Year: 2010
Studio: Walt Disney
Director: Nathan Greno/Byron Howard
Writer: Dan Fogelman/Brothers Grimm
Cast: Mandy Moore, Ron Perlman, M C Gainey, Jeffrey Tambor, Richard Kiel

I heard great things about this, thought I might watch it, then decided not to. Then the DVD came into my hands so I left it in my pile and thought I'd sacrifice 90 minutes on it. Then I changed my mind again and gave it away. Then I was at a friends' place and they suggested watching it, so I didn't see the harm.

Why the indecision? Three words. 'Kids movies' and 'musical'. What, I asked myself countless times as I nearly gave in, was I thinking? And I indeed winced silently to myself and bore it admirably whenever they burst into song. As far as kids' movies go with their cloying, sledgehammer-subtle morals-of-the-story and pro-American outlook, it was the least bad of many.

There are a lot of parables at play here, one being the story of American itself and its belief that it lives in an unshakable safe haven of security, the rest of the world a hotbed of dangers, cutthroats and killers intend on raping and pillaging it. Rapunzel's (Moore) mother might be successive US political regimes, fear-mongering about the outside world in order to stay powerful and rich – in her case, eternally youthful – on the backs of a scared, submissive populace.
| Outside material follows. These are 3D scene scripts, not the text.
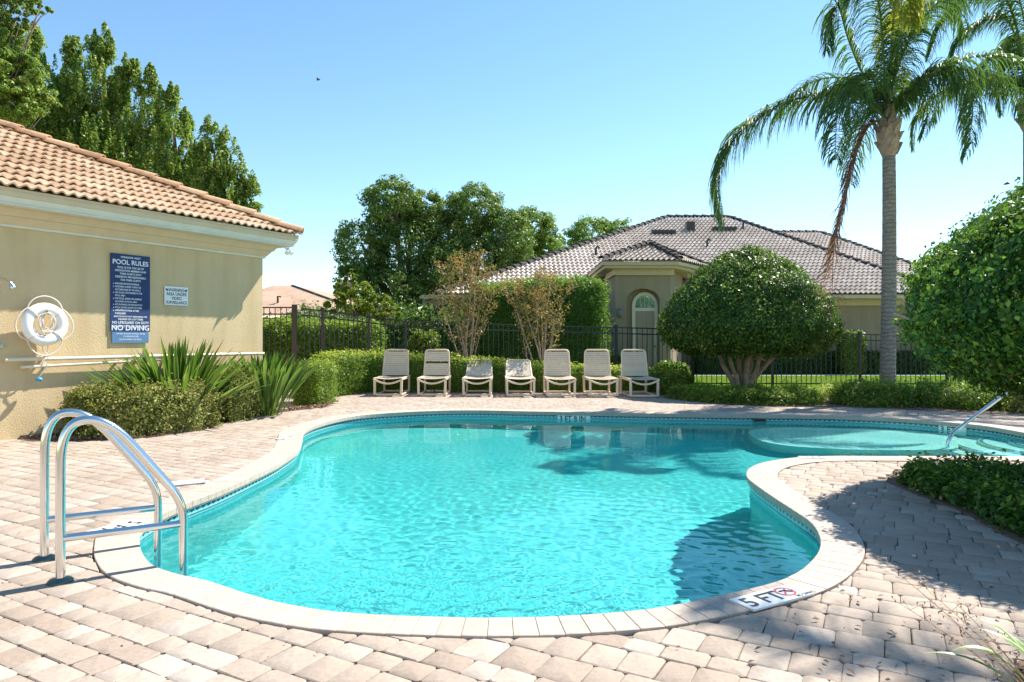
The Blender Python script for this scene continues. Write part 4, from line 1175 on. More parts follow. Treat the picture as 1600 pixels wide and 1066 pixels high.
# ------------------------------------------------------------------ clipped trees, hedges and ground cover
topiary('topiary_tree', 'round clipped shade tree with pale branching stems, standing in front of the house', 5.85, 17.0,
        [(0.98, 1.35), (1.2, 1.85), (1.6, 2.12), (2.05, 1.98), (2.5, 1.66), (2.9, 1.30), (3.2, .93), (3.45, .5), (3.56, 0.02)], 1.62,
        0.068, 60000, M['leaf_dark'],
        [(-.30, 0, -1.5, -.5, 1.6, .075), (-.24, -.05, -1.0, -.9, 1.65, .065), (-.06, .06, -.6, .5, 2.0, .075), (-.04, -.06, -.1, -.9, 1.95, .085), (.0, 0, .6, .3, 2.1, .085), (.03, -.05, .8, -.9, 1.75, .07), (.05, .03, 1.6, -.5, 1.6, .08), (0, .06, .4, .9, 1.9, .06)], 3, 'clipped dome shaped trees')
topiary('topiary_tree', 'large glossy clipped tree filling the right edge, overhanging the stair rail', 5.45, 5.3,
        [(0.90, 1.15), (1.08, 1.8), (1.42, 2.08), (1.9, 1.95), (2.28, 1.62), (2.58, 1.2), (2.8, .72), (2.92, .02)], 1.15,
        0.047, 140000, M['leaf_big'],
        [(-.1, 0, -1.7, .3, 1.25, .06), (-.1, .1, -1.2, 1.2, 1.4, .06), (0, 0, -.4, .3, 2.0, .09), (.1, 0, .9, .3, 1.8, .07), (0, -.1, -.9, -1.1, 1.4, .06), (.1, .1, .6, 1.2, 1.5, .06), (-.05, .1, -1.5, .8, 1.05, .045)], 4, 'clipped dome shaped trees')

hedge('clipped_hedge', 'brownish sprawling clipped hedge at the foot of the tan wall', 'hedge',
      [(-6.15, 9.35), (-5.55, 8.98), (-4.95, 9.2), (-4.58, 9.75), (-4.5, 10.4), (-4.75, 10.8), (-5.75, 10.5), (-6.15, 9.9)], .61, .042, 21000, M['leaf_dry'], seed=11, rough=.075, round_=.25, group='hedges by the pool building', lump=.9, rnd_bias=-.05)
hedge('clipped_hedge', 'olive hedge between the two spiky leaf clumps', 'hedge',
      [(-4.95, 10.95), (-4.45, 10.8), (-4.3, 11.4), (-4.4, 12.1), (-4.75, 12.1), (-5.05, 11.6)], .78, .042, 8000, M['leaf_dry'], seed=12, rough=.07, round_=.25, group='hedges by the pool building', rnd_bias=-.1)
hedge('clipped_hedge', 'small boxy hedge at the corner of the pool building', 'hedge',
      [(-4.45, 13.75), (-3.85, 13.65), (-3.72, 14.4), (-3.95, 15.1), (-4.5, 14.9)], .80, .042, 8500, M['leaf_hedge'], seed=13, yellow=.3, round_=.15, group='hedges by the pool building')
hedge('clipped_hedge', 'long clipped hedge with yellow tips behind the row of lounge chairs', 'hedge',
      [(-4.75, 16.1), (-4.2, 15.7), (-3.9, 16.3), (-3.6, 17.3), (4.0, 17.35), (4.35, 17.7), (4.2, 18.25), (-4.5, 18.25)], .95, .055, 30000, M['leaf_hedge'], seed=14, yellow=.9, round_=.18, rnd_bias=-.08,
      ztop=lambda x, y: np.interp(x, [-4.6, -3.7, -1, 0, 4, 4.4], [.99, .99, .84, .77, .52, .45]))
hedge('low_shrub', 'low rounded hedge mound under the clipped shade tree', 'hedge',
      [(3.5, 15.4), (4.1, 14.2), (5.1, 13.6), (6.1, 13.65), (6.5, 14.1), (6.2, 15.0), (5.2, 15.6), (4.1, 15.9)], .25, .05, 14000, M['leaf_hedge'], seed=15, yellow=.3, round_=.22, group='low shrubs along the far deck')
hedge('low_shrub', 'small dark round shrub beside the last lounge chair', 'hedge',
      [(3.65, 16.4), (4.05, 16.2), (4.4, 16.4), (4.4, 17.0), (4.0, 17.2), (3.65, 17.0)], .46, .055, 7000, M['leaf_hedge'], seed=16, yellow=.35, round_=.3, group='low shrubs along the far deck')
for i, (pl, h_, lab) in enumerate([
        ([(6.55, 14.0), (7.0, 13.35), (7.7, 13.15), (8.1, 13.7), (7.8, 14.6), (6.9, 14.5)], .40, 'rounded shrub in front of the fence just left of the palm trunk'),
        ([(7.95, 13.4), (8.5, 12.75), (9.2, 12.6), (9.4, 13.3), (8.9, 14.2), (8.2, 14.1)], .38, 'rounded olive shrub directly in front of the palm trunk'),
        ([(9.0, 12.3), (9.9, 11.75), (10.6, 12.2), (10.5, 13.1), (9.5, 13.1)], .34, 'scruffy thin shrub right of the palm trunk'),
        ([(10.2, 11.75), (11.4, 11.4), (13.4, 11.4), (13.4, 13), (11, 13)], .5, 'dark shrub behind the stair rail under the big clipped tree')]):
    hedge('low_shrub', lab, 'hedge', pl, h_, .05, 8500, M['leaf_hedge'] if i != 2 else M['leaf_dry'], seed=20+i, yellow=.25, round_=.26, rough=.1, group='low shrubs along the far deck', rnd_bias=.0)
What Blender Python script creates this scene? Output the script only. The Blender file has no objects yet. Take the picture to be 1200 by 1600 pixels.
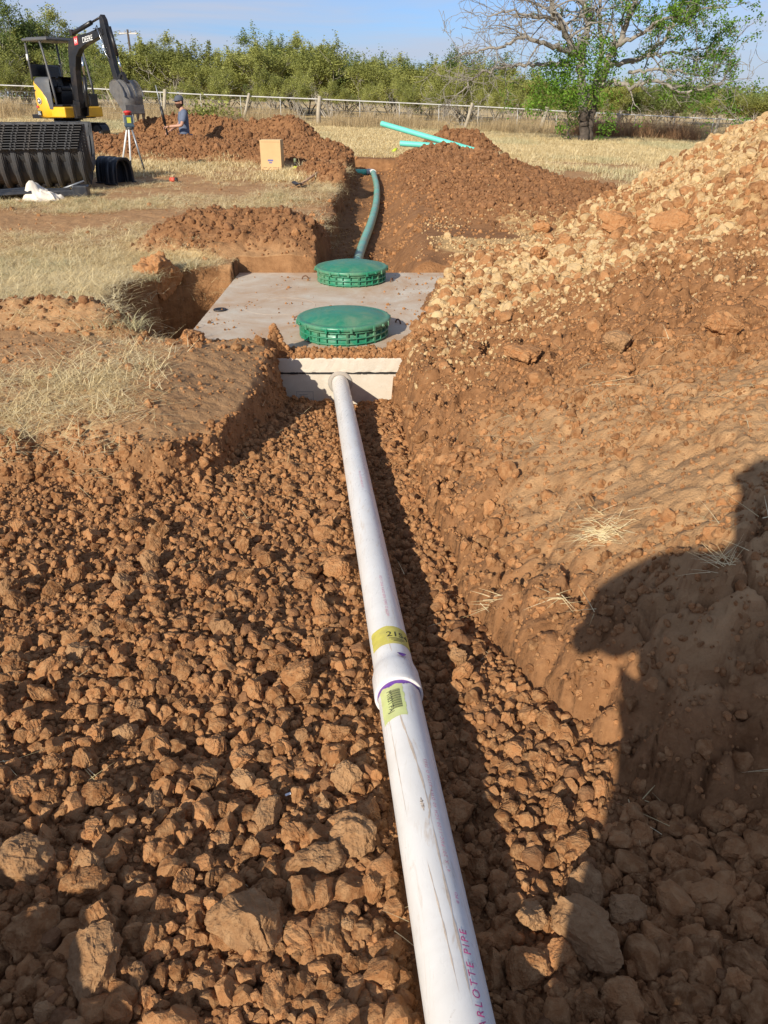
import bpy, bmesh, math, random
import numpy as np
from mathutils import Vector, Matrix, Quaternion
R = math.radians
rnd = random.Random(7)
rng = np.random.default_rng(11)
scene = bpy.context.scene
COL = bpy.context.collection

# ------------------------------------------------------------------ camera
CAMZ, PITCH, FOC = 1.58, R(28.4), 1202.0
cam_d = bpy.data.cameras.new('camera'); cam = bpy.data.objects.new('camera', cam_d)
COL.objects.link(cam); scene.camera = cam
cam.location = (0, 0, CAMZ); cam.rotation_euler = (math.pi/2-PITCH, 0, 0)
cam_d.sensor_fit = 'VERTICAL'; cam_d.sensor_height = 24; cam_d.lens = 24*FOC/1600
cam_d.clip_start = 0.03; cam_d.clip_end = 3000

def ray(px, py):
    u, v = (px-600)/FOC, (800-py)/FOC
    return Vector((u, math.cos(PITCH)+v*math.sin(PITCH), -math.sin(PITCH)+v*math.cos(PITCH)))
def at(px, py, y):
    d = ray(px, py); t = y/d.y
    return Vector((d.x*t, y, CAMZ+d.z*t))
def atz(px, py, z):
    d = ray(px, py); t = (z-CAMZ)/d.z
    return Vector((d.x*t, d.y*t, z))

# ------------------------------------------------------------------ light and sky
SUN_A, SUN_E = R(28.0), R(25.5)
TRAVEL = Vector((math.cos(SUN_E)*math.sin(SUN_A), math.cos(SUN_E)*math.cos(SUN_A), -math.sin(SUN_E)))
sd = bpy.data.lights.new('sun', 'SUN'); sun = bpy.data.objects.new('sun', sd); COL.objects.link(sun)
sd.energy = 4.6; sd.angle = R(0.53); sd.color = (1.0, 0.93, 0.80)
sun.rotation_euler = TRAVEL.to_track_quat('-Z', 'Y').to_euler(); sun.location = (-10, -20, 15)
w = bpy.data.worlds.new('World'); scene.world = w; w.use_nodes = True
nt = w.node_tree; nt.nodes.clear()
out = nt.nodes.new('ShaderNodeOutputWorld'); bg = nt.nodes.new('ShaderNodeBackground')
sky = nt.nodes.new('ShaderNodeTexSky'); sky.sky_type = 'NISHITA'; sky.sun_disc = False
sky.sun_elevation = SUN_E; sky.sun_rotation = math.pi + SUN_A
sky.air_density = 1.0; sky.dust_density = 0.3; sky.ozone_density = 2.5; sky.altitude = 100
tc = nt.nodes.new('ShaderNodeTexCoord')
mp = nt.nodes.new('ShaderNodeMapping'); mp.inputs['Scale'].default_value = (1.6, 1.6, 13.0)
nz = nt.nodes.new('ShaderNodeTexNoise'); nz.inputs['Scale'].default_value = 2.3; nz.inputs['Detail'].default_value = 7; nz.inputs['Roughness'].default_value = .55
nz.inputs['Distortion'].default_value = .5
cr = nt.nodes.new('ShaderNodeMapRange'); cr.inputs[1].default_value = .40; cr.inputs[2].default_value = .66
cr.inputs[3].default_value = .0; cr.inputs[4].default_value = .80
tint = nt.nodes.new('ShaderNodeMix'); tint.data_type = 'RGBA'; tint.blend_type = 'MULTIPLY'; tint.inputs[0].default_value = 1
tint.inputs[7].default_value = (.80, .88, 1.05, 1)
sz = nt.nodes.new('ShaderNodeSeparateXYZ'); el = nt.nodes.new('ShaderNodeMapRange'); el.inputs[1].default_value = .0; el.inputs[2].default_value = .28
hor = nt.nodes.new('ShaderNodeMix'); hor.data_type = 'RGBA'; hor.inputs[6].default_value = (.40, .55, .96, 1); hor.inputs[7].default_value = (.82, .86, .98, 1)
nt.links.new(tc.outputs['Generated'], sz.inputs[0]); nt.links.new(sz.outputs[2], el.inputs[0]); nt.links.new(el.outputs[0], hor.inputs[0]); nt.links.new(hor.outputs[2], tint.inputs[7])
cl = nt.nodes.new('ShaderNodeMix'); cl.data_type = 'RGBA'; cl.inputs[7].default_value = (4.3, 4.7, 5.7, 1)
L = nt.links.new
L(tc.outputs['Generated'], mp.inputs[0]); L(mp.outputs[0], nz.inputs['Vector']); L(nz.outputs[0], cr.inputs[0])
L(sky.outputs[0], tint.inputs[6]); L(tint.outputs[2], cl.inputs[6]); L(cr.outputs[0], cl.inputs[0])
L(cl.outputs[2], bg.inputs[0]); bg.inputs[1].default_value = 0.10
L(bg.outputs[0], out.inputs[0])
scene.view_settings.view_transform = 'Standard'; scene.view_settings.look = 'None'
scene.view_settings.exposure = 0.35; scene.view_settings.gamma = 1.0; scene.view_settings.use_curve_mapping = False
scene.render.engine = 'CYCLES'
scene.cycles.max_bounces = 5; scene.cycles.diffuse_bounces = 3; scene.cycles.glossy_bounces = 2
scene.cycles.transmission_bounces = 3; scene.cycles.transparent_max_bounces = 8

# ------------------------------------------------------------------ objects, tags
def tag(o, label=None, cat=None, group=None, kind=None):
    for k, v in (('label', label), ('category', cat), ('group', group), ('kind', kind)):
        if v: o[k] = v
    return o
def link(o, parent=None):
    COL.objects.link(o)
    if parent is not None: o.parent = parent
    return o
def empty(name, loc=(0, 0, 0), rz=0.0):
    o = bpy.data.objects.new(name, None); COL.objects.link(o)
    o.location = loc; o.rotation_euler = (0, 0, rz); o.empty_display_size = .2
    return o
def copy_tree(o, parent=None):
    c = o.copy(); COL.objects.link(c); c.parent = parent
    for ch in [x for x in KIDS.get(o.name, [])]: copy_tree_child(ch, c)
    return c
def copy_tree_child(o, parent):
    c = o.copy(); COL.objects.link(c); c.parent = parent
    for ch in KIDS.get(o.name, []): copy_tree_child(ch, c)
KIDS = {}
def np_mesh(name, V, F, smooth=False, mats=None, mi=None):
    """V (n,3); F (m,3) or (m,4) arrays"""
    V = np.asarray(V, dtype=np.float32); F = np.asarray(F, dtype=np.int32)
    me = bpy.data.meshes.new(name); k = F.shape[1]
    me.vertices.add(len(V)); me.vertices.foreach_set('co', V.ravel())
    me.loops.add(F.size); me.loops.foreach_set('vertex_index', F.ravel())
    me.polygons.add(len(F)); me.polygons.foreach_set('loop_start', np.arange(0, F.size, k, dtype=np.int32))
    me.polygons.foreach_set('loop_total', np.full(len(F), k, dtype=np.int32))
    me.polygons.foreach_set('use_smooth', np.full(len(F), smooth, dtype=bool))
    if mi is not None: me.polygons.foreach_set('material_index', np.asarray(mi, dtype=np.int32))
    for m in (mats or []): me.materials.append(m)
    me.update(calc_edges=True); return me
def add_obj(name, me, parent=None, mat=None):
    if mat is not None: me.materials.append(mat)
    o = bpy.data.objects.new(name, me); link(o, parent)
    if parent is not None: KIDS.setdefault(parent.name, []).append(o)
    return o

class MB:
    """collects shapes that become one mesh"""
    def __init__(s): s.v = []; s.f = []; s.sm = []
    def add(s, vs, fs, smooth=False):
        b = len(s.v); s.v += [tuple(v) for v in vs]
        for f in fs: s.f.append([i+b for i in f]); s.sm.append(smooth)
        return s
    def box(s, c, d, M=None, bev=0.0):
        hx, hy, hz = d[0]/2, d[1]/2, d[2]/2
        if bev > 0:
            bm = bmesh.new(); bmesh.ops.create_cube(bm, size=1)
            for v in bm.verts: v.co = Vector((v.co.x*d[0], v.co.y*d[1], v.co.z*d[2]))
            bmesh.ops.bevel(bm, geom=bm.edges[:], offset=bev, segments=2, affect='EDGES', profile=.5)
            vs = [v.co.copy() for v in bm.verts]; fs = [[v.index for v in f.verts] for f in bm.faces]; bm.free()
        else:
            vs = [Vector((x*hx, y*hy, z*hz)) for x in (-1, 1) for y in (-1, 1) for z in (-1, 1)]
            fs = [[0, 1, 3, 2], [4, 6, 7, 5], [0, 4, 5, 1], [2, 3, 7, 6], [0, 2, 6, 4], [1, 5, 7, 3]]
        c = Vector(c)
        vs = [(M @ v if M is not None else v) + c for v in vs]
        return s.add(vs, fs)
    def tube(s, pts, rad, n=8, cap=True, smooth=True):
        pts = [Vector(p) for p in pts]
        if not hasattr(rad, '__len__'): rad = [rad]*len(pts)
        vs = []; fs = []; up = None
        for i, p in enumerate(pts):
            t = (pts[min(i+1, len(pts)-1)]-pts[max(i-1, 0)]).normalized()
            if up is None:
                up = Vector((0, 0, 1)) if abs(t.z) < .9 else Vector((1, 0, 0))
            a = t.cross(up)
            if a.length < 1e-5: a = t.cross(Vector((1, .3, 0)))
            a.normalize(); b = a.cross(t).normalized(); up = b
            for k in range(n):
                q = 2*math.pi*k/n
                vs.append(p + (a*math.cos(q)+b*math.sin(q))*rad[i])
        for i in range(len(pts)-1):
            for k in range(n):
                k2 = (k+1) % n
                fs.append([i*n+k, i*n+k2, (i+1)*n+k2, (i+1)*n+k])
        s.add(vs, fs, smooth)
        if cap:
            b = len(s.v)-len(vs)
            s.f.append([b+k for k in range(n)]); s.sm.append(False)
            e = b+(len(pts)-1)*n
            s.f.append([e+k for k in reversed(range(n))]); s.sm.append(False)
        return s
    def cyl(s, a, b, r, n=16, r2=None): return s.tube([a, b], [r, r if r2 is None else r2], n)
    def lathe(s, prof, c=(0, 0, 0), n=48, smooth=True, M=None, sx=1, sy=1):
        vs = []; fs = []; c = Vector(c)
        for (r, z) in prof:
            for k in range(n):
                q = 2*math.pi*k/n; v = Vector((r*math.cos(q)*sx, r*math.sin(q)*sy, z))
                vs.append((M @ v if M is not None else v)+c)
        for i in range(len(prof)-1):
            for k in range(n):
                k2 = (k+1) % n; fs.append([i*n+k, i*n+k2, (i+1)*n+k2, (i+1)*n+k])
        s.add(vs, fs, smooth); return s
    def prism(s, poly, fr, th):
        """poly of (a,b) in plane given by fr=(origin,A,B,N), thickness th centred along N"""
        o, A, B, N = fr; n = len(poly)
        vs = [o+A*p[0]+B*p[1]-N*th/2 for p in poly]+[o+A*p[0]+B*p[1]+N*th/2 for p in poly]
        fs = [list(range(n))[::-1], list(range(n, 2*n))]
        for i in range(n):
            j = (i+1) % n; fs.append([i, j, n+j, n+i])
        return s.add(vs, fs)
    def build(s, name, mat, parent=None, bevel=0.0):
        me = bpy.data.meshes.new(name); me.from_pydata([tuple(v) for v in s.v], [], s.f)
        me.polygons.foreach_set('use_smooth', s.sm)
        me.materials.append(mat); me.update()
        bm = bmesh.new(); bm.from_mesh(me); bmesh.ops.recalc_face_normals(bm, faces=bm.faces[:]); bm.to_mesh(me); bm.free()
        o = bpy.data.objects.new(name, me); link(o, parent)
        if parent is not None: KIDS.setdefault(parent.name, []).append(o)
        if bevel > 0:
            m = o.modifiers.new('bevel', 'BEVEL'); m.width = bevel; m.segments = 2; m.limit_method = 'ANGLE'; m.angle_limit = R(40)
        return o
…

Or the writers might just have extrapolated the Rapunzel legend and wondered why she spent her entire life locked up a tower. It's one of those fairy stories where you're more familiar with the premise than the actual story.

In this version, Rapunzel's hair isn't only long, it's magic, and she's the kidnapped daughter of the kindly king and queen, the evil stepmother keeping her imprisoned because the magic hair keeps her young. But when a handsome thief with the law hot on his trail comes across the tower to hide out, he slowly convinces Rapunzel that the world outside the gates isn't so bad and as expected, love slowly blooms as she discovers her true identity.

In simpler terms it's a story about growing up, leaving the nest, discovering your parents aren't right about everything and that there's going to come a time when you'll have to start taking care of yourself but that the world is a bigger, more exciting place than you'd ever imagined.

All the Disney elements are here, from funny animals to gorgeously rendered images in several scenes that will take your breath away – in this case, the annual flying of the lanterns from the castle.